Published by: World Tibet Network News Issue ID: 97/10/23
WASHINGTON October 22, (Reuters) - The Clinton administration still plans to name a ``special coordinator'' for policy on Tibet but may delay until Chinese President Jiang Zemin ends a visit here next week, the State Department said Wednesday.
China, which put down a popular uprising in the Himalayan land of Tibet in 1959, has denounced the planned appointment as meddling in its domestic affairs.
Nevertheless, Secretary of State Madeleine Albright tentatively intended to create and fill the new State Department job by her self-imposed deadline of Nov. 1, James Rubin, the department spokesman, told reporters.
But he left open the possibility that the administration might miss that deadline, perhaps by just a day or two, to avoid souring Jiang's U.S. tour, the first by a Chinese chief of state in 12 years.
``Secretary Albright does intend to follow through on her commitment and name a special coordinator on Tibet by the stated timeframe,'' Rubin said at his daily briefing.
Pressed on whether Albright might delay the announcement by a matter of days to avoid ruffled feathers, Rubin replied: ``I'm not going to rule out for all time that it won't be at 12:01 on November 2nd, or November 1st, but her intention is to meet the commitment.''
Jiang, who arrives in Hawaii on Sunday on the first stop of his seven-day visit, is scheduled to meet Clinton at the White House on Oct. 29 before continuing on to Philadelphia, New York, Boston and Los Angeles. He flies home from California Nov. 2.
Both U.S. and Chinese officials hope Jiang's visit will end the eight years of frostiness that have followed China's suppression of the Tiananmen Square pro-democracy movement.

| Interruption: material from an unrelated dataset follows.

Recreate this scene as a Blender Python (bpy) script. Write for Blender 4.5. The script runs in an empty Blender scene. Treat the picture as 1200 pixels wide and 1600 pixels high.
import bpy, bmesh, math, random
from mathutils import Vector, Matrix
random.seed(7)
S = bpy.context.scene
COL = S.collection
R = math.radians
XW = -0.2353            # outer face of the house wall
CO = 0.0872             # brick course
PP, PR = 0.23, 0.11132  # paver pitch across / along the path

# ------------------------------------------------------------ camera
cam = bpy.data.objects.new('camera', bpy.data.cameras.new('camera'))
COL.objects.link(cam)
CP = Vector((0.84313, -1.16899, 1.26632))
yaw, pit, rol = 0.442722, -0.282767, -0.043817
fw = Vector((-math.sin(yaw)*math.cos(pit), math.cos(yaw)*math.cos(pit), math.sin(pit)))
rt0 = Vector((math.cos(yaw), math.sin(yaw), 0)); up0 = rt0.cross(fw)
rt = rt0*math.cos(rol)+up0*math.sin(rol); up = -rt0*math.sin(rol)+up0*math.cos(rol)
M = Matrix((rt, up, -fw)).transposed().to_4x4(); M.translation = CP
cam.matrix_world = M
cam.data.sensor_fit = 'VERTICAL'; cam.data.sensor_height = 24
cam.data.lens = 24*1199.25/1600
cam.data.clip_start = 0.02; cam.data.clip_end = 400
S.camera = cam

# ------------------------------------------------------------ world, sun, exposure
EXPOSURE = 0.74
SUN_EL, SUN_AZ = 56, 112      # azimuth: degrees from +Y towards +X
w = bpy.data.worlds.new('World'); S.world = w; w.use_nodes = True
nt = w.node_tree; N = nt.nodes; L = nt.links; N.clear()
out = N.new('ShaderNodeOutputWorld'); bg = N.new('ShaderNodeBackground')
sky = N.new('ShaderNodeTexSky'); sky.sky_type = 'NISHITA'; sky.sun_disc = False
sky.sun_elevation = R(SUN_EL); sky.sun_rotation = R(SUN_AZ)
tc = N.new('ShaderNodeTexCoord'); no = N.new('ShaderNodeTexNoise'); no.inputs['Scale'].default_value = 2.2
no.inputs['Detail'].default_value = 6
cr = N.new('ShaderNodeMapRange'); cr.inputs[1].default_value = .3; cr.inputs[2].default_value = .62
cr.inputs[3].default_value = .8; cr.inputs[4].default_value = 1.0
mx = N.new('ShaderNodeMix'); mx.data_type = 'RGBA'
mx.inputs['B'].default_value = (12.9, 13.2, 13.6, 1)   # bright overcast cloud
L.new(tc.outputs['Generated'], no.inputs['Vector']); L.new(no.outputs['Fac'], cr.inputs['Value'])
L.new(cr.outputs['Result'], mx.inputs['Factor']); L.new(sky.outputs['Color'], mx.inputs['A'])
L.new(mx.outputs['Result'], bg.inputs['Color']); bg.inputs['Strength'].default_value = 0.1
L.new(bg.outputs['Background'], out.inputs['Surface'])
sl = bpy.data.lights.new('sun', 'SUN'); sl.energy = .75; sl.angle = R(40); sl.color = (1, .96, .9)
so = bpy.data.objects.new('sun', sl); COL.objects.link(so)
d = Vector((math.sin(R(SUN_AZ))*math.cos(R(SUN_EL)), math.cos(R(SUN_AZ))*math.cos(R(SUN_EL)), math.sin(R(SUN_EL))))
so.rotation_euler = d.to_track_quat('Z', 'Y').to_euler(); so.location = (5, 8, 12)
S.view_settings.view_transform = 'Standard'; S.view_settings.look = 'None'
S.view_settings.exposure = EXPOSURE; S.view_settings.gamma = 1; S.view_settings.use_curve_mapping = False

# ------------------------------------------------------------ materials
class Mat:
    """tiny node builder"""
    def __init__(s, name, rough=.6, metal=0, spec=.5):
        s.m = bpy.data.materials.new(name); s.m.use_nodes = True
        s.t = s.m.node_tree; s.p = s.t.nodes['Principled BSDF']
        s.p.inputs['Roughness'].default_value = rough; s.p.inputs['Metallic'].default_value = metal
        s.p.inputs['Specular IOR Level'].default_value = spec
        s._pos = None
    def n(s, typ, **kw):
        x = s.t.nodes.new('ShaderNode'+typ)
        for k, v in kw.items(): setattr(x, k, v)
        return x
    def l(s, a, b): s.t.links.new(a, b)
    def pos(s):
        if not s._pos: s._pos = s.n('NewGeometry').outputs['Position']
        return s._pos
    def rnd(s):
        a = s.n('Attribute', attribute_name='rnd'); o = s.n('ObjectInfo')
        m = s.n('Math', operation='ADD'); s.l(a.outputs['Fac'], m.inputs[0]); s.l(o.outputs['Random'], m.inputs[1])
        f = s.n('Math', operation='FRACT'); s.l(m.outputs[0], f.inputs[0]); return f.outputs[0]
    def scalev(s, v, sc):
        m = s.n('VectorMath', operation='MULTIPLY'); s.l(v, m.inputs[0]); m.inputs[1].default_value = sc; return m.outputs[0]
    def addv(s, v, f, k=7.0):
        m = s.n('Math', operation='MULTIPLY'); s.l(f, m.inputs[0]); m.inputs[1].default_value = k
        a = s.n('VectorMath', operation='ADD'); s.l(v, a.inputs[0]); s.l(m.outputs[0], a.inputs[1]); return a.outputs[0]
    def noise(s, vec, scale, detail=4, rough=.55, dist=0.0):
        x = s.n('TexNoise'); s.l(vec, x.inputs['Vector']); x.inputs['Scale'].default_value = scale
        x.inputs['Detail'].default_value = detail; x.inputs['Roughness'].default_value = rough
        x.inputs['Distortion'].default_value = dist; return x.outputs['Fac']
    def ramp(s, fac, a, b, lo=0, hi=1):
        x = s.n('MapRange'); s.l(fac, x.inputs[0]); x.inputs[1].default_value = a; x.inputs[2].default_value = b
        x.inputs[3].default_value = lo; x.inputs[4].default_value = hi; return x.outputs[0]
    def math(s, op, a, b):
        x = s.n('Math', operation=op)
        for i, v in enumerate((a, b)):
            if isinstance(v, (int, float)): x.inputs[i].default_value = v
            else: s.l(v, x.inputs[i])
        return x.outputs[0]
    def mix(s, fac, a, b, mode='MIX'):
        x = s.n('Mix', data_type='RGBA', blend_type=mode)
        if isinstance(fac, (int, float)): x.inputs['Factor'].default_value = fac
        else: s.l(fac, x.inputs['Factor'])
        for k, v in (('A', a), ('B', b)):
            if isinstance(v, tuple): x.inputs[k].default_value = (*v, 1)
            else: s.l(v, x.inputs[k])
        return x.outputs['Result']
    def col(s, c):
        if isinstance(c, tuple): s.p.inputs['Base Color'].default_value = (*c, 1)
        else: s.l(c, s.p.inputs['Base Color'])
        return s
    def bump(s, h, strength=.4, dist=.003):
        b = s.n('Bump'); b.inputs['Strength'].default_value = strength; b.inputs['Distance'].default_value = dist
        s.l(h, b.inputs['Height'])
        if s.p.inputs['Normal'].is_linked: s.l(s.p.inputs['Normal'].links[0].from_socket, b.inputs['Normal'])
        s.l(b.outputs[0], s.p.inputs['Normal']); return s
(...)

Referring to the 12-year gap since the last visit by a Chinese chief of state, Jeff Bader, director of Asian affairs at the National Security Council, said this was an ``unnatural state of affairs for two great nations.''
In a briefing for reporters, he said the Clinton administration looked on the visit as a ``first step'' in a long-term process of improving ties. He declined to discuss whether the administration was mulling putting off the appointment until after Jiang left the country.
Rubin said the administration still had not settled on its choice to fill the new job ``and you need to figure out who the person is before you can figure when you'll announce it.''
Albright has been discussing the appointment with Samuel Berger, President Clinton's national security adviser, among others, Rubin added.
Earlier in the day, a Chinese embassy spokesman told reporters at a briefing on Jiang's visit that Beijing had made ''representations'' to the United States to protest the creation of the new State Department slot.
Describing Tibet as part of Chinese territory since the 13th century, Yu Shuning, an embassy counselor, said the appointment constituted ``interference in our internal affairs.''
Albright has said a ``central objective'' of the new job would be to promote substantive dialogue between the Chinese government and the Dalai Lama or his representatives.
The Dalai Lama, a Nobel peace-prize winning Buddhist monk, fled his Himalayan homeland after the failed 1959 anti-Chinese uprising. He heads a government in exile in India and has been seeking greater autonomy for Tibet.
At a meeting with the Dalai Lama in Washington in April, Clinton promised he would press Jiang at the summit to negotiate with the Dalai Lama on resolving their differences.
The new ``special coordinator'' will also ``vigorously promote the U.S. policy of seeking to protect the unique religious, cultural and linguistic heritage of Tibet, and pressing for improved respect for human rights,'' Albright said in a July 29 letter to Senate Foreign Relations Committee Chairman Jesse Helms.
In a reminder to Albright sent Oct. 6, Helms, a North Carolina Republican, said he believed and hoped that the appointment of a high-level official to the new job would ''change the course of Tibet's tragic history.''
Advocates of greater Tibetan self-rule have been pressing the administration to fill the new job in time to play a role at the summit.
``This person needs to be part of whatever discussions take place on Tibet at the summit and surrounding the summit,'' said John Ackerly of the International Campaign for Tibet, a lobbying group in Washington with ties to the Dalai Lama's government in exile.